Aim of the task.
Write out the listing below exactly, and omit any images you find in it.

Dataset extract.

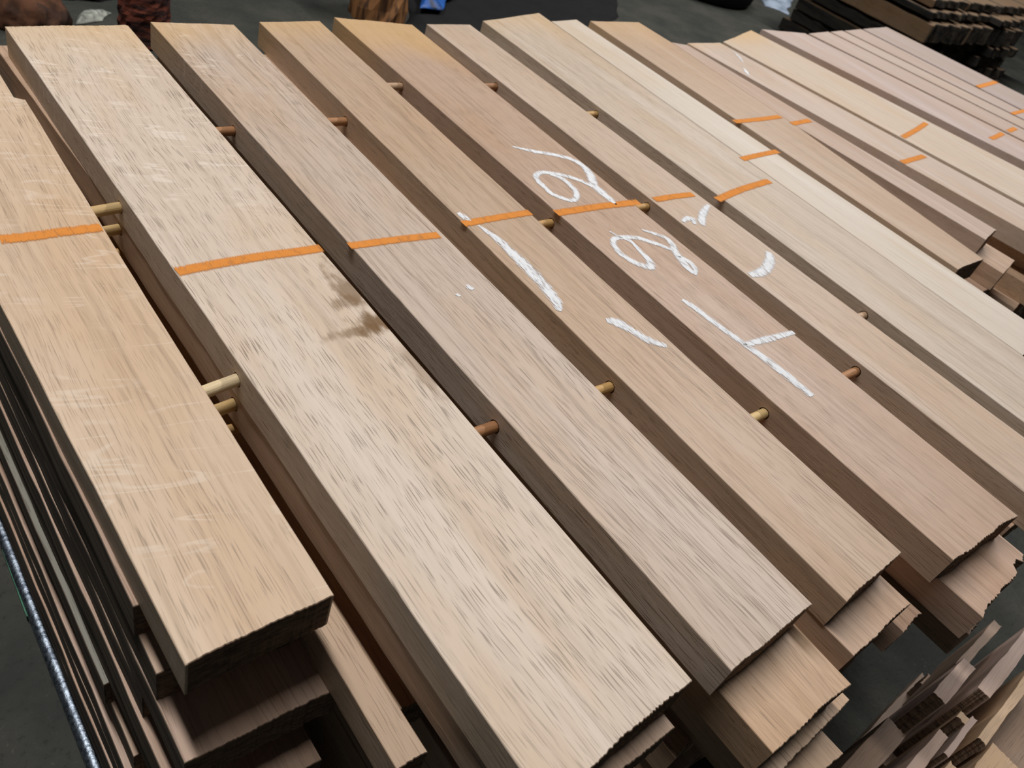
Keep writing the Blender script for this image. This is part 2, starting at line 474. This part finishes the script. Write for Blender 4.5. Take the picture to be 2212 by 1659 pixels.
# the rest of the body of the stack, in shadow
cols = {'b': (.56, .80, .14), 'c': (.93, 1.14, .04), 'd': (1.23, 1.42, .05), 'e': (1.58, 1.83, -.02), 'f': (1.93, 2.15, .0), 'g': (2.25, 2.55, .05), 'h': (2.62, 2.82, .33),
        'i': (2.91, 3.14, .70), 'k': (3.72, 3.96, .5), 'l': (4.06, 4.45, .55), 'm': (4.60, 5.02, .55), 'n': (5.12, 5.62, .55), 'p': (5.70, 6.10, .55)}
skip = {('b', 3), ('c', 2), ('c', 3), ('k', 2), ('i', 2)}
for ck, (xa, xb, yf) in cols.items():
    for k in range(2, 13):
        if (ck, k) in skip: continue
        da, db = rnd.uniform(-.012, .012), rnd.uniform(-.012, .012)
        if (ck, k) == ('d', 2): db = -.03
        if (ck, k) == ('e', 2): continue
        if (ck, k) == ('i', 3): pass
        if (ck, k) == ('k', 3): da = .03
        y0 = yf + rnd.uniform(0, .05); y1 = 2.35 + rnd.uniform(-.05, .08)
        low(k, [(xa + da, y0), (xb + db, y0 + rnd.uniform(-.01, .01)), (xb + db, y1), (xa + da, y1)], 'sawn board deep in the shaded body of the stack', group='boards deep in the stack',
            end_step=.03, side_step=.3, gap=.0005)

# bearers the stack stands on
BEAR = rough_mat('dirty_softwood', (110, 92, 70), (74, 62, 50), (6, 60, 60), .9, .3)
for y in (.75, 1.4, 2.1):
    bm = bmesh.new(); a = W(.21, y - .06, -1.0405); b = W(6.2, y + .06, -1.13)
    box_bm(bm, (a.x, a.y, 0.0), (b.x, b.y, a.z - .001))
    bmesh.ops.bevel(bm, geom=bm.edges[:], offset=.004, segments=1, affect='EDGES')
    o = link_mesh('timber_bearer', bm, BEAR)
    tag(o, 'squared timber bearer across the floor under the stack of boards', 'bearer', 'bearers under the stack')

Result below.
Keep writing the Blender script for this image. This is part 2, starting at line 474. This part finishes the script. Write for Blender 4.5. Take the picture to be 2212 by 1659 pixels.
# the rest of the body of the stack, in shadow
cols = {'b': (.56, .80, .14), 'c': (.93, 1.14, .04), 'd': (1.23, 1.42, .05), 'e': (1.58, 1.83, -.02), 'f': (1.93, 2.15, .0), 'g': (2.25, 2.55, .05), 'h': (2.62, 2.82, .33),
        'i': (2.91, 3.14, .70), 'k': (3.72, 3.96, .5), 'l': (4.06, 4.45, .55), 'm': (4.60, 5.02, .55), 'n': (5.12, 5.62, .55), 'p': (5.70, 6.10, .55)}
skip = {('b', 3), ('c', 2), ('c', 3), ('k', 2), ('i', 2)}
for ck, (xa, xb, yf) in cols.items():
    for k in range(2, 13):
        if (ck, k) in skip: continue
        da, db = rnd.uniform(-.012, .012), rnd.uniform(-.012, .012)
        if (ck, k) == ('d', 2): db = -.03
        if (ck, k) == ('e', 2): continue
        if (ck, k) == ('i', 3): pass
        if (ck, k) == ('k', 3): da = .03
        y0 = yf + rnd.uniform(0, .05); y1 = 2.35 + rnd.uniform(-.05, .08)
        low(k, [(xa + da, y0), (xb + db, y0 + rnd.uniform(-.01, .01)), (xb + db, y1), (xa + da, y1)], 'sawn board deep in the shaded body of the stack', group='boards deep in the stack',
            end_step=.03, side_step=.3, gap=.0005)

# bearers the stack stands on
BEAR = rough_mat('dirty_softwood', (110, 92, 70), (74, 62, 50), (6, 60, 60), .9, .3)
for y in (.75, 1.4, 2.1):
    bm = bmesh.new(); a = W(.21, y - .06, -1.0405); b = W(6.2, y + .06, -1.13)
    box_bm(bm, (a.x, a.y, 0.0), (b.x, b.y, a.z - .001))
    bmesh.ops.bevel(bm, geom=bm.edges[:], offset=.004, segments=1, affect='EDGES')
    o = link_mesh('timber_bearer', bm, BEAR)
    tag(o, 'squared timber bearer across the floor under the stack of boards', 'bearer', 'bearers under the stack')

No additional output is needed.